Through the project, Legal Aid's criminal defense clients in every borough will be able to get help from a lawyer about the employment consequences of their cases, Luongo said.

"Even if you get through the prosecution, even if you've been convicted and whatever your sentence was, when you try to reconnect to society, the arrest or the fact that you were prosecuted or convicted stays with you," Luongo said. "And sometimes it's lifelong."

The two attorneys — Ader and Joshua Carrin — have already started consulting with the Criminal Defense Practice's trial lawyers on how particular outcomes in criminal cases could affect someone's work situation, Ader said.

They have also been evaluating the cases of people who say they have experienced discrimination and determining whether they could move forward with a lawsuit, Ader said. In addition to bringing litigation, she said, the lawyers will engage in "administrative advocacy" such as helping New Yorkers get back on the job if they're suspended because of an arrest.

"We are going to be very comprehensive and focused at the same time in looking at this issue and making sure that people, New Yorkers at all stages of their criminal cases are fully protected from employment discrimination," Ader said.

New York already has robust protections for job-seekers who have been through the criminal system, Ader said.
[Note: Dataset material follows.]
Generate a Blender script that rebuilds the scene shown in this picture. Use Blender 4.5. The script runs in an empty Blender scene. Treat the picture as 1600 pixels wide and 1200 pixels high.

For instance, New York City has barred employers from asking job candidates about their criminal histories during the application and interview processes since 2015.

But the Worker Justice Project still plans to advocate for policies that would further strengthen those protections, Ader said. She said piece of state legislation Legal Aid favors would ban employers from discriminating against people who have cases that have been scheduled for dismissal, but not actually dismissed.

"Right now discrimination is rampant, and I think that the primary way to stop discrimination is to enforce the discrimination laws, for New Yorkers to come forward and protect their rights," Ader said.